Information supplied –
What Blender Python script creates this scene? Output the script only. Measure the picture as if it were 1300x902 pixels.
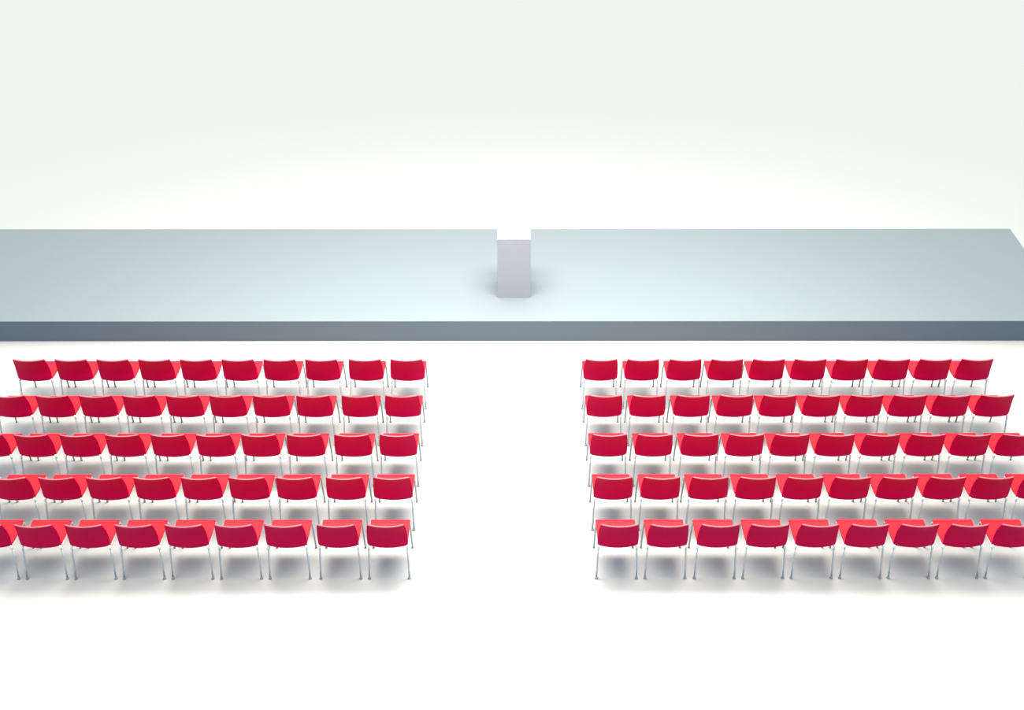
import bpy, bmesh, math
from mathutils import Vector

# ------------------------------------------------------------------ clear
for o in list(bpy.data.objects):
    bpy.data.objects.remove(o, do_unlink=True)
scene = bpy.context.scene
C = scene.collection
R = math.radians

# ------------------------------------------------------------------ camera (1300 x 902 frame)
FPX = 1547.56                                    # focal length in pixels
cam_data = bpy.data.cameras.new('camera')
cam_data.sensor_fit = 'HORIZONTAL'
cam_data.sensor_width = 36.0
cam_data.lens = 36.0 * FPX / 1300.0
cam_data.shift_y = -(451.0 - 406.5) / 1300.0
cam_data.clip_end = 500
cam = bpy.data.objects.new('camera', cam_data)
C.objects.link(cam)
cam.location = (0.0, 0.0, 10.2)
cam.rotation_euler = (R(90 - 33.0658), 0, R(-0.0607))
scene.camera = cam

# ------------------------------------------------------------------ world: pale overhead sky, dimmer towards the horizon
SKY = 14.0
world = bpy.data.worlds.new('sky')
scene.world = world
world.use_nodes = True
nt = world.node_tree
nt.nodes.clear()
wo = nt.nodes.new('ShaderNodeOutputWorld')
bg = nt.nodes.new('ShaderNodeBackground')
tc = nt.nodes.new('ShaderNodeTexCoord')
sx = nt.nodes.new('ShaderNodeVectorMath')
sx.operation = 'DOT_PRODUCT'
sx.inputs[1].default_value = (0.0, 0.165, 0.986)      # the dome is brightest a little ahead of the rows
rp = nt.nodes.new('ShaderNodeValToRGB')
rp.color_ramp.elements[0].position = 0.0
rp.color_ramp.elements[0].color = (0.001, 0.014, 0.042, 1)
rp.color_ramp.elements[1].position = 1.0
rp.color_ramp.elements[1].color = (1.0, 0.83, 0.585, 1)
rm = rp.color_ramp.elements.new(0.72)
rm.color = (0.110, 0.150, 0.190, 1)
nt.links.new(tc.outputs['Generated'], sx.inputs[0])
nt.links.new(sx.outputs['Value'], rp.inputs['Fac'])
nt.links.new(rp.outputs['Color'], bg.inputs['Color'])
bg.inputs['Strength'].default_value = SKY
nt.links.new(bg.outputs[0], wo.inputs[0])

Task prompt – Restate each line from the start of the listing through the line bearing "R = math.radians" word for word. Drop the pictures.

Solution to this task –
What Blender Python script creates this scene? Output the script only. Measure the picture as if it were 1300x902 pixels.
import bpy, bmesh, math
from mathutils import Vector

# ------------------------------------------------------------------ clear
for o in list(bpy.data.objects):
    bpy.data.objects.remove(o, do_unlink=True)
scene = bpy.context.scene
C = scene.collection
R = math.radians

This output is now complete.